Após dois anos, o órgão continua recebendo as mesmas reclamações da população. Conforme a DPE/RS Durante o período de janeiro de 2019 a fevereiro de 2020, foram ajuizadas diversas ações de cumprimento de decisão, visando o fornecimento de vaga em educação infantil no turno integral. Em 15 de agosto do ano passado, foi realizada audiência nos autos da ação civil pública, a fim de analisar a possibilidade de conciliação. No ato, foi proposto pela Administração Municipal a disponibilização de vaga em educação infantil no turno integral de forma imediata a todas as crianças que ajuizaram ação judicial, comprovando o preenchimento dos critérios de vulnerabilidade, desde que independente de zoneamento e de fornecimento de transporte.

“A oferta é válida aos assistidos pela Defensoria Pública que optarem por aceitar os termos do acordo”, destaca Simone. “Quanto àqueles que não desejam aceitar os termos do acordo, não sendo disponibilizada a vaga nos termos da decisão proferida pelo Tribunal de Justiça, é possível ajuizar cumprimento de decisão”, elucida a defensora. Neste caso, a pessoa deve, primeiro, solicitar a vaga administrativamente ao Município, acrescenta Simone.

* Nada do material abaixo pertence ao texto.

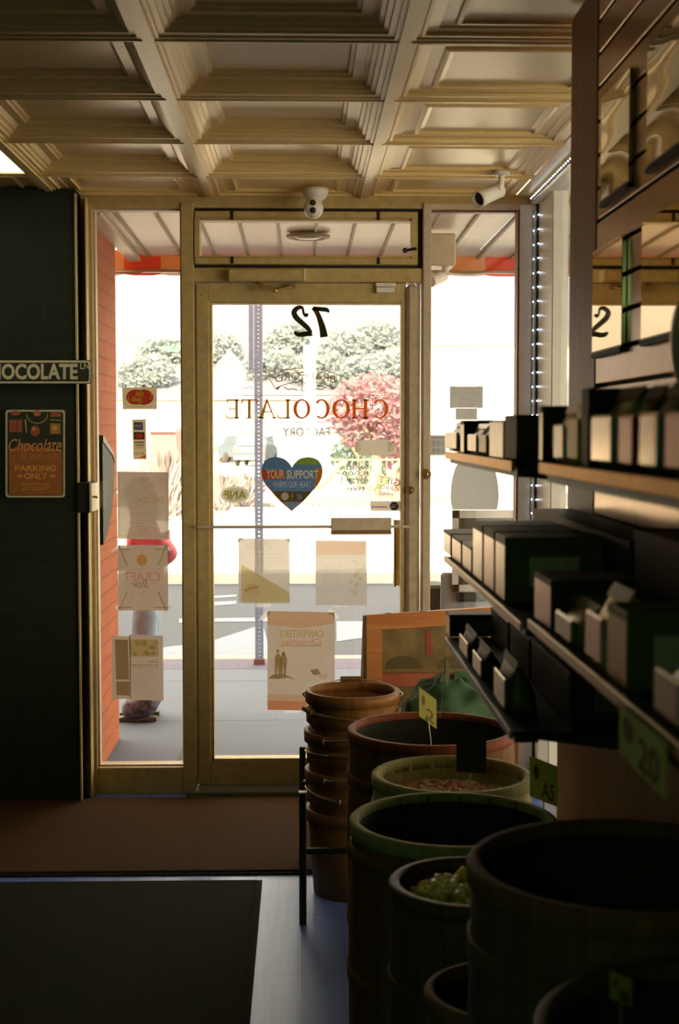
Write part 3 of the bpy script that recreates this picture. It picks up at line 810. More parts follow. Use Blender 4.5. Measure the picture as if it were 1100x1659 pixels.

Dois anos após ação judicial, Defensoria Pública continua recebendo reclamações

“Não sendo atendido no prazo de 30 dias, deve buscar atendimento na Defensoria Pública, a fim de receber orientação jurídica e lista de documentos que devem ser trazidos para instruir o pedido de cumprimento de decisão e comprovar que a pessoa preenche os requisitos do acórdão. No curso do cumprimento de decisão, não havendo atendimento pelo Município, é postulado bloqueio de valores nas contas municipais”, orienta a defensora.

Enquanto isso, Creche do Centenário segue sem previsão
As contradições parecem não se limitar apenas entre relatos de pais que buscam desesperados por uma vaga na rede municipal de ensino infantil e as informações dadas pela Smec. Enquanto famílias inteiras são prejudicadas pela falta de vagas, no início do mês chegou até a Câmara de Vereadores de Montenegro um projeto de lei da Prefeitura pedindo a abertura de crédito especial no valor de R$ 833.924,88. O montante é para a conclusão da creche do bairro Centenário, cuja obra teve iniciada há quase quatro, mas ainda não foi concluída.

A construção do prédio estava orçada no projeto original em um valor total de R$ 1.403.607,20. Com o novo projeto de lei, no entanto, que o custo foi atualizado para R$ 1.447.077,33. A alta é de mais de R$ 43 mil.